The closure was unexpected, the post noted, adding that the staff had to "say final goodbyes to the studio today suddenly." In the post's caption, Sol Tribe listed where the shop's artists would now be working.

"We thought we had another month of sorting out details before the final closing of Sol Tribe, but that wasn't the case," it added. "We are completely devastated."

Sol Tribe was opened in 2008 under the leadership of Alicia Cardenas, who'd started out with the shop Twisted Sol in 1997. Cardenas was one of six people murdered in a shooting spree that involved other tattoo shops on December 27, 2021; the shooter started at Sol Tribe, where he also killed jewelry manager Alyssa Gunn-Maldonado, whose husband was injured in the attack.

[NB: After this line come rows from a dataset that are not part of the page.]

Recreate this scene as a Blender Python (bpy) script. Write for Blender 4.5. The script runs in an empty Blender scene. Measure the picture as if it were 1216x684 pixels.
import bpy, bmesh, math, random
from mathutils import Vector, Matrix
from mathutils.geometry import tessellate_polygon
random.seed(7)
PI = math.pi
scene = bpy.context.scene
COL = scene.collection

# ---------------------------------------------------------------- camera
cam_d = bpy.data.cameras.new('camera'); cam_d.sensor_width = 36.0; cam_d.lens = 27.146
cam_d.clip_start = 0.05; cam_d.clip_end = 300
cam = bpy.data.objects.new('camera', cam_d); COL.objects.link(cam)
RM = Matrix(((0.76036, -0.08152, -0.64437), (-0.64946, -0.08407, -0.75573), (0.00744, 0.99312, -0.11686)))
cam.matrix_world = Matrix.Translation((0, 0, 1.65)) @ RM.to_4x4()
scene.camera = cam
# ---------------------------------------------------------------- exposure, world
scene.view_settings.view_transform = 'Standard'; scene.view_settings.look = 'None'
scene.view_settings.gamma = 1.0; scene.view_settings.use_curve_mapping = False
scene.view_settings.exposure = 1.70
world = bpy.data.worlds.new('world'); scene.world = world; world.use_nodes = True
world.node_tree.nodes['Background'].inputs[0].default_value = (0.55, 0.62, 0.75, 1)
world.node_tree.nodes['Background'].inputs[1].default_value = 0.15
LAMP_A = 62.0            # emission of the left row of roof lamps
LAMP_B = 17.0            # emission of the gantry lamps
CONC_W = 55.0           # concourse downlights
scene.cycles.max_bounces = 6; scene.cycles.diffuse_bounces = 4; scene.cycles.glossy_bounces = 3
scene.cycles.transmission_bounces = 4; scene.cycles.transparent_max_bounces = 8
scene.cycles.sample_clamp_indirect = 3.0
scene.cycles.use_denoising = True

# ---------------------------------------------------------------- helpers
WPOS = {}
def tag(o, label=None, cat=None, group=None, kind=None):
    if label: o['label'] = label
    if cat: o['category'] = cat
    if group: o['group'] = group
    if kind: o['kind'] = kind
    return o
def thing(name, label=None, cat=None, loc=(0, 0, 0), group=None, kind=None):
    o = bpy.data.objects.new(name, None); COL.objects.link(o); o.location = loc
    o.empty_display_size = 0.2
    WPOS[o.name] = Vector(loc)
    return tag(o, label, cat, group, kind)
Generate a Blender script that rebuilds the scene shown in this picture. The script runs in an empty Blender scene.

Small businesses near Sol Tribe came together to support the workers there, and many tattoo shops hosted fundraisers. The shooting will be the subject of an Investigation Discovery show, with the Denver episode coming out July 8 on MAX.

Just two weeks before she was murdered, Cardenas spoke with Westword about the history of tattooing in Denver, and how she worked to create a welcoming scene.

"I have been building my tattoo shop vision since day one about making a space that was more inclusive and more friendly to different walks of life, the queer community — taking it out of the biker, prisoner sort of realm and getting it into a space where anyone who wanted to could walk in and get a good tattoo and feel comfortable," Cardenas said.

“And that’s really what it’s about," she continued. "Taking it out of this history of bad behavior that’s undeniable when you have a whole industry born off people who come out of prison or who have embraced this alternative lifestyle — there’s gonna be drugs and misogyny and abuse. But the part where it’s been reborn, where people who are nonbinary have a voice — that’s been going on for a while, that’s been manifesting and switching and evolving for at least the last 25 years.”

And for fifteen of those years, Sol Tribe was a leader of that change.

Sol Tribe management has not been available for comment; we'll update this post as soon as we connect.